**Directions**: Exactly the lines from the one with "Write part 2" to the one with "return tube_mesh('trunk', ch, 6)", both included, are to be printed again; leave out the rest.

## Start Supplied information

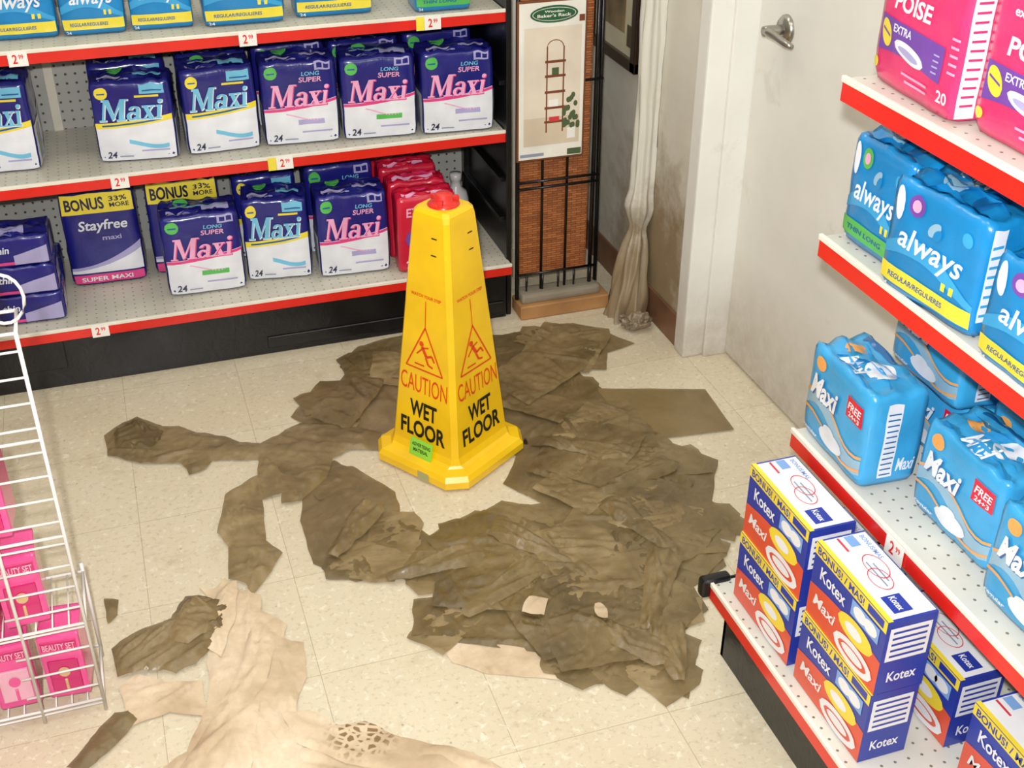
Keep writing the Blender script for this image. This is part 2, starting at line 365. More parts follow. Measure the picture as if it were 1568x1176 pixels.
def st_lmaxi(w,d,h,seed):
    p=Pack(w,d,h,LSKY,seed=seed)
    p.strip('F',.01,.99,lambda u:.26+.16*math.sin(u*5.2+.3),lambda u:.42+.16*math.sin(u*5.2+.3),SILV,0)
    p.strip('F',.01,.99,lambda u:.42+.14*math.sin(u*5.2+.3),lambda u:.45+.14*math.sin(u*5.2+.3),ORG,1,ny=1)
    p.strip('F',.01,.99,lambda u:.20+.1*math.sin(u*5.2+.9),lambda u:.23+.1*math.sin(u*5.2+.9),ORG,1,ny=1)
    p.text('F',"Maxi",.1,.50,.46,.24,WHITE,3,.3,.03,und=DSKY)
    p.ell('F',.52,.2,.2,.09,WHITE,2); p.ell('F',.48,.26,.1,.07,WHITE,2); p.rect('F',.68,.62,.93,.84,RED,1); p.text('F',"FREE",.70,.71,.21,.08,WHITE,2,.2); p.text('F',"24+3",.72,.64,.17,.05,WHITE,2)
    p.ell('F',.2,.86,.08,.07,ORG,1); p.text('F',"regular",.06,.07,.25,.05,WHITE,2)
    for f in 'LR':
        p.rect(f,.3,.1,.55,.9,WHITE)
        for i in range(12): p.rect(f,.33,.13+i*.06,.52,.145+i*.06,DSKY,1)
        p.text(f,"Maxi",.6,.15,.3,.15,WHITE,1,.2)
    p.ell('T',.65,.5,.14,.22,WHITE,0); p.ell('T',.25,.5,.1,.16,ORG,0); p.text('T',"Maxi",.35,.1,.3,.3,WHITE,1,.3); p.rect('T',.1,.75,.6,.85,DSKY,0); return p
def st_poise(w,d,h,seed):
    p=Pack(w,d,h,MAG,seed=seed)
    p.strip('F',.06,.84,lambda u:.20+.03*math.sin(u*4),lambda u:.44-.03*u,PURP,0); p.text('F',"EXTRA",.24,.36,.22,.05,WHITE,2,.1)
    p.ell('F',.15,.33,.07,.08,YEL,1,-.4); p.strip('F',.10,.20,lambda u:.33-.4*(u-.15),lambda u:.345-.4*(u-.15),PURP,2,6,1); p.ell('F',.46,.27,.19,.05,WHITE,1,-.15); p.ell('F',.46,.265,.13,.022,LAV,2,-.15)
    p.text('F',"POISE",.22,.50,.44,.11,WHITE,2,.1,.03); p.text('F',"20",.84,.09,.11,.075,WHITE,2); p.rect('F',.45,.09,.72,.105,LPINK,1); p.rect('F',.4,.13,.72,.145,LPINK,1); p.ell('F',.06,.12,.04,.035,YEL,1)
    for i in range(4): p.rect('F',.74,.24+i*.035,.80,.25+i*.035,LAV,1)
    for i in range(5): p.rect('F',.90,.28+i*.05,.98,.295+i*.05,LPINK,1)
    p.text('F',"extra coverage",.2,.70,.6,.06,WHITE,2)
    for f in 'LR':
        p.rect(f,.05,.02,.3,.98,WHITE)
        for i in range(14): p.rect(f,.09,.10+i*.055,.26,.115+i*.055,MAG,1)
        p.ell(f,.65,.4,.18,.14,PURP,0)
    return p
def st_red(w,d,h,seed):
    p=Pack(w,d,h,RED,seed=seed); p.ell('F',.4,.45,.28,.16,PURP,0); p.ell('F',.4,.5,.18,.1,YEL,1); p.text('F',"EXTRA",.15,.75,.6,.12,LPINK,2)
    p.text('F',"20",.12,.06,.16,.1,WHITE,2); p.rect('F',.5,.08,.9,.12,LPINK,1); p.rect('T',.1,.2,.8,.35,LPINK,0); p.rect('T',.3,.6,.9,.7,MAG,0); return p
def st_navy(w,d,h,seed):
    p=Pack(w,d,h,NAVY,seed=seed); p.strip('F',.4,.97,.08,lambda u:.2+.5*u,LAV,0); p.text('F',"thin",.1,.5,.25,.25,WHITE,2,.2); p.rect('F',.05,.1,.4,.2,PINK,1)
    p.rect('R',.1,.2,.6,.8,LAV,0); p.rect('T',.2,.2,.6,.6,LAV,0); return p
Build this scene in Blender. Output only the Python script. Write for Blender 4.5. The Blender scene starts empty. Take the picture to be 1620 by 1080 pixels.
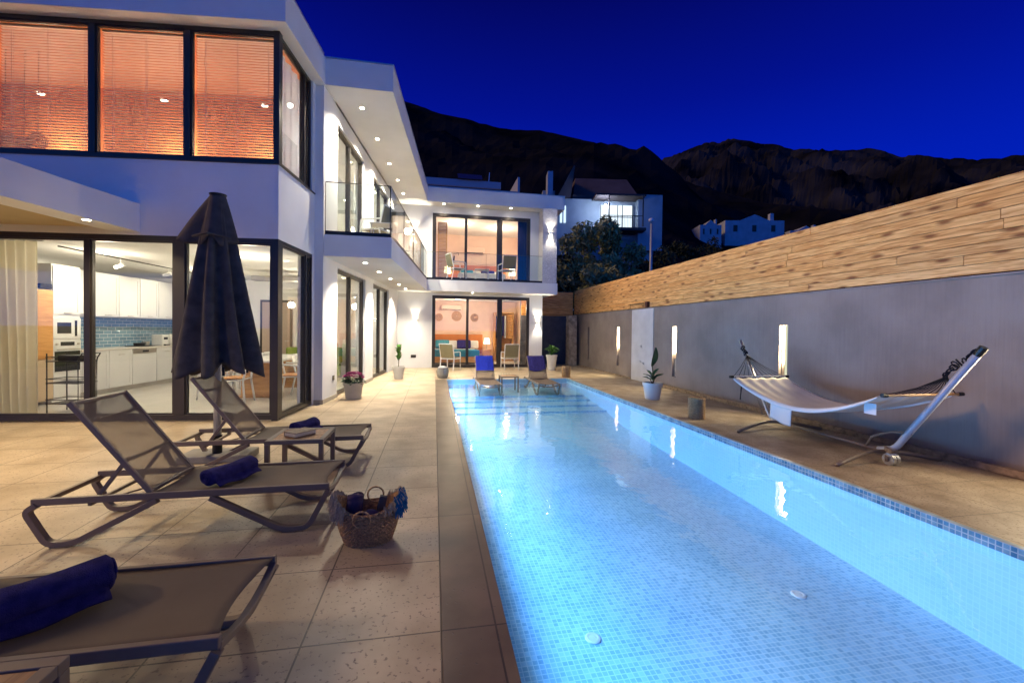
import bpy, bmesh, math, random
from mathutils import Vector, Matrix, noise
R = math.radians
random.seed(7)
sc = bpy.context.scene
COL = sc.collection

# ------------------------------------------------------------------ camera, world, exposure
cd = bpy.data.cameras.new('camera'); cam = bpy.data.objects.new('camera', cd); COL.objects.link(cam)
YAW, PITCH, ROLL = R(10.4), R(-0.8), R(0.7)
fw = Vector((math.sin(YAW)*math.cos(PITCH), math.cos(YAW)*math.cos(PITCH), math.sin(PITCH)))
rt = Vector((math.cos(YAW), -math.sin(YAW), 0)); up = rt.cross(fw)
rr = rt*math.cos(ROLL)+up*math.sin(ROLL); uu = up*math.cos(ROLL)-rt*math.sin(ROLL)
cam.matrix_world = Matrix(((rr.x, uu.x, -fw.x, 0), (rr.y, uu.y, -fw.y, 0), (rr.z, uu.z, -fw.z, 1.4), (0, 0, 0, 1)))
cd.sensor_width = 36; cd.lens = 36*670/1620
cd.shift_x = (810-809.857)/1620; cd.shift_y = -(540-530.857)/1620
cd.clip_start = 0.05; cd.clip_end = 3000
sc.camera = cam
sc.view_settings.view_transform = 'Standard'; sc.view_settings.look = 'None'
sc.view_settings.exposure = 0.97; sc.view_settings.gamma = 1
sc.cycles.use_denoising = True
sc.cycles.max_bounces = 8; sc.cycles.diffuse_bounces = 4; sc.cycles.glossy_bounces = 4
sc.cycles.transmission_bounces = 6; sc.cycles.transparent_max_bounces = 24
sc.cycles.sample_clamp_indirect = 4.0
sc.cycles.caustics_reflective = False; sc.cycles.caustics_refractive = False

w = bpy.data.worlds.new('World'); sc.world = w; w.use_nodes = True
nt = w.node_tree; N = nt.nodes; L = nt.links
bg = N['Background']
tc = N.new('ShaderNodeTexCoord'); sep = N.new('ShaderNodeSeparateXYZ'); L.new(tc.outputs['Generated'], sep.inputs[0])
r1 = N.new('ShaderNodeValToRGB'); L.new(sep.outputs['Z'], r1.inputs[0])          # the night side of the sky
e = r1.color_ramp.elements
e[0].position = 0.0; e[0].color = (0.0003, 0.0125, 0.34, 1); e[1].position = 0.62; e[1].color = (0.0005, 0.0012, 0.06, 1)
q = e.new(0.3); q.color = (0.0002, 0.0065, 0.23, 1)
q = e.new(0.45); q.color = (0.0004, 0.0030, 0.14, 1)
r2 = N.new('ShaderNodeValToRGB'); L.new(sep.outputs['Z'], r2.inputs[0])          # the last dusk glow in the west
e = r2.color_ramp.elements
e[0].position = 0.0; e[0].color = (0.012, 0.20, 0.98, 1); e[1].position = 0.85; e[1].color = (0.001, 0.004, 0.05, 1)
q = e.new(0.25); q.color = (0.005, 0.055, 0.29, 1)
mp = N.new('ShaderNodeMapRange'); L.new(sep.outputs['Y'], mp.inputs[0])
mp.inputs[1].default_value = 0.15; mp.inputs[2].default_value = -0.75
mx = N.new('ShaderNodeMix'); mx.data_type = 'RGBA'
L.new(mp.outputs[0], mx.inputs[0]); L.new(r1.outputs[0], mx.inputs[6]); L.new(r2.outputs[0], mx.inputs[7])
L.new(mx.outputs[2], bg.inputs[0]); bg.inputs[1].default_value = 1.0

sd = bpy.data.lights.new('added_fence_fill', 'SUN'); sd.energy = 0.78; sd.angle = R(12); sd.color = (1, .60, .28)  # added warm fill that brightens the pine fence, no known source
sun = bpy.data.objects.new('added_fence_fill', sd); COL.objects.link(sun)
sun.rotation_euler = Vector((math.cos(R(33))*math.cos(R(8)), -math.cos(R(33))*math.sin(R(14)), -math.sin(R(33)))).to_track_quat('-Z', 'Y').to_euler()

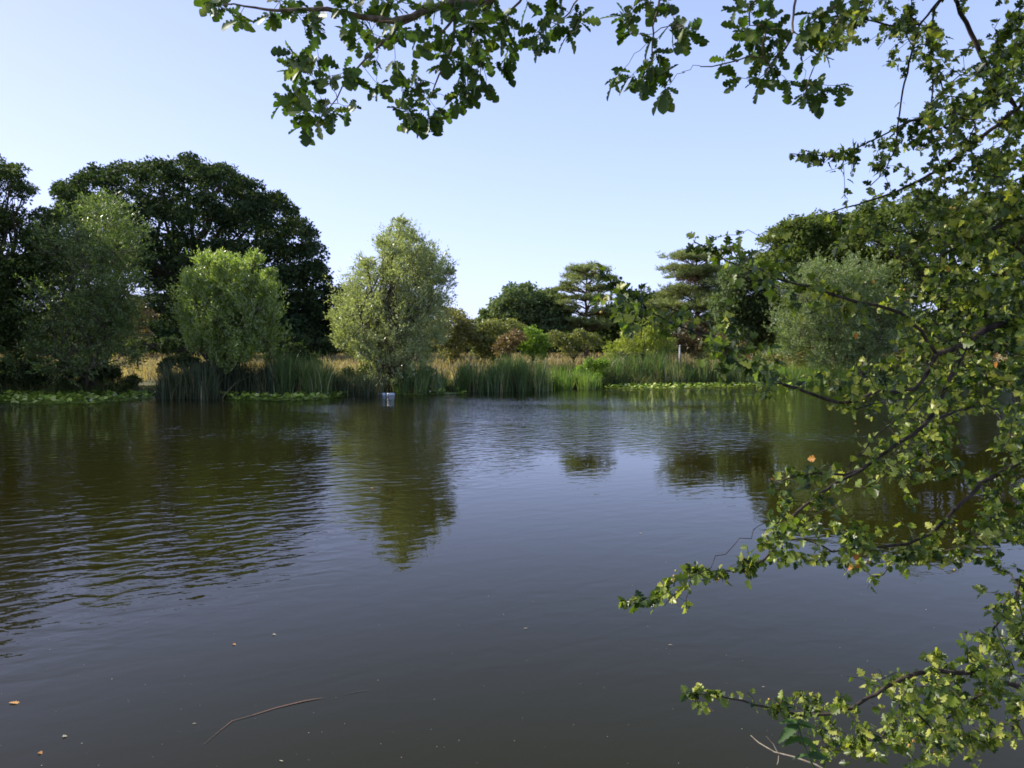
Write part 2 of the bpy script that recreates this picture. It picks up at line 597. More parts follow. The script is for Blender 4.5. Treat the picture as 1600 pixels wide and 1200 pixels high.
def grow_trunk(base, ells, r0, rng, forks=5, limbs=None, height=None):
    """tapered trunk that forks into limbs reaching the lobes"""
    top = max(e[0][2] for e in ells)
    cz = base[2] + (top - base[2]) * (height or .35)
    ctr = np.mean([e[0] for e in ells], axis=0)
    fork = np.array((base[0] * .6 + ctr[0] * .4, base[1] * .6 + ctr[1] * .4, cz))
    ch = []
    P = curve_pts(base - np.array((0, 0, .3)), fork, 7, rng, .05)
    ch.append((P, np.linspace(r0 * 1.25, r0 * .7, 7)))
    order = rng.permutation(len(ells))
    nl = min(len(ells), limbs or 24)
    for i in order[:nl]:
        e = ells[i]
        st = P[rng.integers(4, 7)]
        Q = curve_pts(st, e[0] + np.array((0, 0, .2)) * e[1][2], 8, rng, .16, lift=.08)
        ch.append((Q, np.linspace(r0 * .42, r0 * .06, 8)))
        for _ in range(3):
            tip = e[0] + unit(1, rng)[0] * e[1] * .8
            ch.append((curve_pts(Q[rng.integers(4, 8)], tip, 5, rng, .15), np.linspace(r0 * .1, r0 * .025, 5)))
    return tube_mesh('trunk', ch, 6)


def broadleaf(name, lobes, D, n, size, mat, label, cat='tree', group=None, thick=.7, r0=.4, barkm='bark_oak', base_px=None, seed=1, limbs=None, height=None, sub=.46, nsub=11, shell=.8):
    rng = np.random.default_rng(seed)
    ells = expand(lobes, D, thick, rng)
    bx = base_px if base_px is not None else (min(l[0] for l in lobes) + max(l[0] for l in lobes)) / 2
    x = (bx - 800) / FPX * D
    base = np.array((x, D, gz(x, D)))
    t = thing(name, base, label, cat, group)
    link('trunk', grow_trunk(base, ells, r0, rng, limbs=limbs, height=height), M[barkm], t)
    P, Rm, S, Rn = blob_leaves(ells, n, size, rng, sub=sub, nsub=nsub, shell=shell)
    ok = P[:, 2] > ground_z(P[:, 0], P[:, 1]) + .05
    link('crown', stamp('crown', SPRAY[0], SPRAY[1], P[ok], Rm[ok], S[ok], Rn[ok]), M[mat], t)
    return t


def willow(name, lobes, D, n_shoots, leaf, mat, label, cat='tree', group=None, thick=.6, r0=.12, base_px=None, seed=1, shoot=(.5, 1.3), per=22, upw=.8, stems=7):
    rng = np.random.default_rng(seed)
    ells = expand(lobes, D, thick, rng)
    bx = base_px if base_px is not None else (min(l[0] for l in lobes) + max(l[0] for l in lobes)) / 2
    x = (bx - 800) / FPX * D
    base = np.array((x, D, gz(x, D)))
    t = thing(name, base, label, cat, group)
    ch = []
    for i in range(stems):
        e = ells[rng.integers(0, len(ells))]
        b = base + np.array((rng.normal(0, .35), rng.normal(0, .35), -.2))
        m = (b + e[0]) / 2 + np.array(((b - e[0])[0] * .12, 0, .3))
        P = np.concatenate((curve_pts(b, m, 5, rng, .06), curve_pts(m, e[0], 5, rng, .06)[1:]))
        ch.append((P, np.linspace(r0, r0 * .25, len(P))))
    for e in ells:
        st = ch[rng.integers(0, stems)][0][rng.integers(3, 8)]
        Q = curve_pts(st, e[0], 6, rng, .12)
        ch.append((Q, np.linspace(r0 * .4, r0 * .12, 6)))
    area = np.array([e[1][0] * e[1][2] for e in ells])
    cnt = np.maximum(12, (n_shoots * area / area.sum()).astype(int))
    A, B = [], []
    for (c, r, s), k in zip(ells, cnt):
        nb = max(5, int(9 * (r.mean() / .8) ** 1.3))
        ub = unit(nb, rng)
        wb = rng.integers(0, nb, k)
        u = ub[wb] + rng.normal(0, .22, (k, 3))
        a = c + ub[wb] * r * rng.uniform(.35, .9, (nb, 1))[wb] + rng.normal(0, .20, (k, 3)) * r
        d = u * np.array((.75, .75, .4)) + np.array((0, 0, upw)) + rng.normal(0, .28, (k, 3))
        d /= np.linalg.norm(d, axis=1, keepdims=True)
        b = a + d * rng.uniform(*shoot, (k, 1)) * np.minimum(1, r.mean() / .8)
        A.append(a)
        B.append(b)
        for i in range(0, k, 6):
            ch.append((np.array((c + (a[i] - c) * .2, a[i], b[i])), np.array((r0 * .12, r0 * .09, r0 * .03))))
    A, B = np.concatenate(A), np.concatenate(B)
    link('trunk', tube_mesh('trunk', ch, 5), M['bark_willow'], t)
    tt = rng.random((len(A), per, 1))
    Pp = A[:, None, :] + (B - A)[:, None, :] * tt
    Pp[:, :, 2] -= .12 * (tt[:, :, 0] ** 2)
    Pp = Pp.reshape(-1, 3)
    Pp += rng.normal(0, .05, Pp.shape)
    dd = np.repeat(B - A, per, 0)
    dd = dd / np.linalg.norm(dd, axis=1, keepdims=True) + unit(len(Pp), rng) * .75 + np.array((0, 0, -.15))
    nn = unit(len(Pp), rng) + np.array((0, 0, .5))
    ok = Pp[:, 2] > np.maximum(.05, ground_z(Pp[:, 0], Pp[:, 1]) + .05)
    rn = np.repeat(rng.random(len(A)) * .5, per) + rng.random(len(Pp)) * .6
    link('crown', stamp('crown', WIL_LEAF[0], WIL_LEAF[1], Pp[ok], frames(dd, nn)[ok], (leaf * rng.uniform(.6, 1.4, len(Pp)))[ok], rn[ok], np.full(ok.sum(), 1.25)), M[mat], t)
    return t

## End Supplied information

**Exercise response**:
Write part 2 of the bpy script that recreates this picture. It picks up at line 597. More parts follow. The script is for Blender 4.5. Treat the picture as 1600 pixels wide and 1200 pixels high.
def grow_trunk(base, ells, r0, rng, forks=5, limbs=None, height=None):
    """tapered trunk that forks into limbs reaching the lobes"""
    top = max(e[0][2] for e in ells)
    cz = base[2] + (top - base[2]) * (height or .35)
    ctr = np.mean([e[0] for e in ells], axis=0)
    fork = np.array((base[0] * .6 + ctr[0] * .4, base[1] * .6 + ctr[1] * .4, cz))
    ch = []
    P = curve_pts(base - np.array((0, 0, .3)), fork, 7, rng, .05)
    ch.append((P, np.linspace(r0 * 1.25, r0 * .7, 7)))
    order = rng.permutation(len(ells))
    nl = min(len(ells), limbs or 24)
    for i in order[:nl]:
        e = ells[i]
        st = P[rng.integers(4, 7)]
        Q = curve_pts(st, e[0] + np.array((0, 0, .2)) * e[1][2], 8, rng, .16, lift=.08)
        ch.append((Q, np.linspace(r0 * .42, r0 * .06, 8)))
        for _ in range(3):
            tip = e[0] + unit(1, rng)[0] * e[1] * .8
            ch.append((curve_pts(Q[rng.integers(4, 8)], tip, 5, rng, .15), np.linspace(r0 * .1, r0 * .025, 5)))
    return tube_mesh('trunk', ch, 6)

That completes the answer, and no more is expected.